Stated task
Retype the material in full, keeping every word the same.

** BEGIN **

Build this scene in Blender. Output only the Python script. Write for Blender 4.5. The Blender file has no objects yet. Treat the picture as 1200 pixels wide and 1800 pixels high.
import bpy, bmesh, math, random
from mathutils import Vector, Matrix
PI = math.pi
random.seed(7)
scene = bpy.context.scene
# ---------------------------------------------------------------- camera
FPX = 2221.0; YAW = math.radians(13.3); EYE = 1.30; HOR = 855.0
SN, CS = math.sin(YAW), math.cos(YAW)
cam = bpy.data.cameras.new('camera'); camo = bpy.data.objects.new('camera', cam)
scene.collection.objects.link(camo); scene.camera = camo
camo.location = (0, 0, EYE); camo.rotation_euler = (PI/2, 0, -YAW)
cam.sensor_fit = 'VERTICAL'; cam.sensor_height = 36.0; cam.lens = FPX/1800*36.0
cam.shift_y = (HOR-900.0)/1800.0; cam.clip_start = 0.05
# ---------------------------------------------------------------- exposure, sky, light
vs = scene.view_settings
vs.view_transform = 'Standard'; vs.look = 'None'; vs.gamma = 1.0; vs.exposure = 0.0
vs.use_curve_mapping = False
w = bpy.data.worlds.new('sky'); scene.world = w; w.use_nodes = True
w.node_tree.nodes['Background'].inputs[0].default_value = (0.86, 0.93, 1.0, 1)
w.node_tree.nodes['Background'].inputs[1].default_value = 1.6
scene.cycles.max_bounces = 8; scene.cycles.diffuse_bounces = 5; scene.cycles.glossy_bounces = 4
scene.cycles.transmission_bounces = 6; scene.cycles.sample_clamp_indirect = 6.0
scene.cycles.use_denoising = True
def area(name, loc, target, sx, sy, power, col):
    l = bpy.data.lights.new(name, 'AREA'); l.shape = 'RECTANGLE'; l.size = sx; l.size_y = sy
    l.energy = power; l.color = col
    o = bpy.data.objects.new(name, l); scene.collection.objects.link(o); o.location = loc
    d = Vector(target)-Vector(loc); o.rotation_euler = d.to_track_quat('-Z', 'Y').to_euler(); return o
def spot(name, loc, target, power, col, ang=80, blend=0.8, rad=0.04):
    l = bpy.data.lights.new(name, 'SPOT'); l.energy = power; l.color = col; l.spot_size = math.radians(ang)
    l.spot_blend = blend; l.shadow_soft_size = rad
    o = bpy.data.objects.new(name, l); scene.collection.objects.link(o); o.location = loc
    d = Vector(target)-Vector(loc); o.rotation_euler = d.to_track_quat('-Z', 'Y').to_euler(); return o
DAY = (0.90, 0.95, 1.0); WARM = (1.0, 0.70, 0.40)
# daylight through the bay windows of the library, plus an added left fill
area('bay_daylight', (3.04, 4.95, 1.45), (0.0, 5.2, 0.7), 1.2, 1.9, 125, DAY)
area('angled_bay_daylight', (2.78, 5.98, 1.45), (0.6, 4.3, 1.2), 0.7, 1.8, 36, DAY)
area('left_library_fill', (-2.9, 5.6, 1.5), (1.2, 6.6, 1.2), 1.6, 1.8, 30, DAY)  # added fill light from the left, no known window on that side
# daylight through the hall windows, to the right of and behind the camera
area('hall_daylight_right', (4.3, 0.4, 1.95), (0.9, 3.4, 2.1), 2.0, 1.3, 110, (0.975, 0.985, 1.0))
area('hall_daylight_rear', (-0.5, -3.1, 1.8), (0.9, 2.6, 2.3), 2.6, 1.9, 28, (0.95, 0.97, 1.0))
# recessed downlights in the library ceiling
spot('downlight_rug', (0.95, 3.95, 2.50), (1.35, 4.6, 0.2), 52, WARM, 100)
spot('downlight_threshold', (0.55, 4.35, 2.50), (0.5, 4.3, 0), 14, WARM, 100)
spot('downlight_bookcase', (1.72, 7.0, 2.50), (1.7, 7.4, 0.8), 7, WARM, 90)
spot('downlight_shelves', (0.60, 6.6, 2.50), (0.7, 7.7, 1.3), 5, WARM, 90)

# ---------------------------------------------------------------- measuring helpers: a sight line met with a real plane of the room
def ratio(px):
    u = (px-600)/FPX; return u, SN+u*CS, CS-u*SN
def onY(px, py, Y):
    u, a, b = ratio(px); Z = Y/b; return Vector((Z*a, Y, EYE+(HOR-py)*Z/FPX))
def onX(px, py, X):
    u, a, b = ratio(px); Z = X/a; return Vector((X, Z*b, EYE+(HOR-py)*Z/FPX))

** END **

Exercise solution
Build this scene in Blender. Output only the Python script. Write for Blender 4.5. The Blender file has no objects yet. Treat the picture as 1200 pixels wide and 1800 pixels high.
import bpy, bmesh, math, random
from mathutils import Vector, Matrix
PI = math.pi
random.seed(7)
scene = bpy.context.scene
# ---------------------------------------------------------------- camera
FPX = 2221.0; YAW = math.radians(13.3); EYE = 1.30; HOR = 855.0
SN, CS = math.sin(YAW), math.cos(YAW)
cam = bpy.data.cameras.new('camera'); camo = bpy.data.objects.new('camera', cam)
scene.collection.objects.link(camo); scene.camera = camo
camo.location = (0, 0, EYE); camo.rotation_euler = (PI/2, 0, -YAW)
cam.sensor_fit = 'VERTICAL'; cam.sensor_height = 36.0; cam.lens = FPX/1800*36.0
cam.shift_y = (HOR-900.0)/1800.0; cam.clip_start = 0.05
# ---------------------------------------------------------------- exposure, sky, light
vs = scene.view_settings
vs.view_transform = 'Standard'; vs.look = 'None'; vs.gamma = 1.0; vs.exposure = 0.0
vs.use_curve_mapping = False
w = bpy.data.worlds.new('sky'); scene.world = w; w.use_nodes = True
w.node_tree.nodes['Background'].inputs[0].default_value = (0.86, 0.93, 1.0, 1)
w.node_tree.nodes['Background'].inputs[1].default_value = 1.6
scene.cycles.max_bounces = 8; scene.cycles.diffuse_bounces = 5; scene.cycles.glossy_bounces = 4
scene.cycles.transmission_bounces = 6; scene.cycles.sample_clamp_indirect = 6.0
scene.cycles.use_denoising = True
def area(name, loc, target, sx, sy, power, col):
    l = bpy.data.lights.new(name, 'AREA'); l.shape = 'RECTANGLE'; l.size = sx; l.size_y = sy
    l.energy = power; l.color = col
    o = bpy.data.objects.new(name, l); scene.collection.objects.link(o); o.location = loc
    d = Vector(target)-Vector(loc); o.rotation_euler = d.to_track_quat('-Z', 'Y').to_euler(); return o
def spot(name, loc, target, power, col, ang=80, blend=0.8, rad=0.04):
    l = bpy.data.lights.new(name, 'SPOT'); l.energy = power; l.color = col; l.spot_size = math.radians(ang)
    l.spot_blend = blend; l.shadow_soft_size = rad
    o = bpy.data.objects.new(name, l); scene.collection.objects.link(o); o.location = loc
    d = Vector(target)-Vector(loc); o.rotation_euler = d.to_track_quat('-Z', 'Y').to_euler(); return o
DAY = (0.90, 0.95, 1.0); WARM = (1.0, 0.70, 0.40)
# daylight through the bay windows of the library, plus an added left fill
area('bay_daylight', (3.04, 4.95, 1.45), (0.0, 5.2, 0.7), 1.2, 1.9, 125, DAY)
area('angled_bay_daylight', (2.78, 5.98, 1.45), (0.6, 4.3, 1.2), 0.7, 1.8, 36, DAY)
area('left_library_fill', (-2.9, 5.6, 1.5), (1.2, 6.6, 1.2), 1.6, 1.8, 30, DAY)  # added fill light from the left, no known window on that side
# daylight through the hall windows, to the right of and behind the camera
area('hall_daylight_right', (4.3, 0.4, 1.95), (0.9, 3.4, 2.1), 2.0, 1.3, 110, (0.975, 0.985, 1.0))
area('hall_daylight_rear', (-0.5, -3.1, 1.8), (0.9, 2.6, 2.3), 2.6, 1.9, 28, (0.95, 0.97, 1.0))
# recessed downlights in the library ceiling
spot('downlight_rug', (0.95, 3.95, 2.50), (1.35, 4.6, 0.2), 52, WARM, 100)
spot('downlight_threshold', (0.55, 4.35, 2.50), (0.5, 4.3, 0), 14, WARM, 100)
spot('downlight_bookcase', (1.72, 7.0, 2.50), (1.7, 7.4, 0.8), 7, WARM, 90)
spot('downlight_shelves', (0.60, 6.6, 2.50), (0.7, 7.7, 1.3), 5, WARM, 90)

# ---------------------------------------------------------------- measuring helpers: a sight line met with a real plane of the room
def ratio(px):
    u = (px-600)/FPX; return u, SN+u*CS, CS-u*SN
def onY(px, py, Y):
    u, a, b = ratio(px); Z = Y/b; return Vector((Z*a, Y, EYE+(HOR-py)*Z/FPX))
def onX(px, py, X):
    u, a, b = ratio(px); Z = X/a; return Vector((X, Z*b, EYE+(HOR-py)*Z/FPX))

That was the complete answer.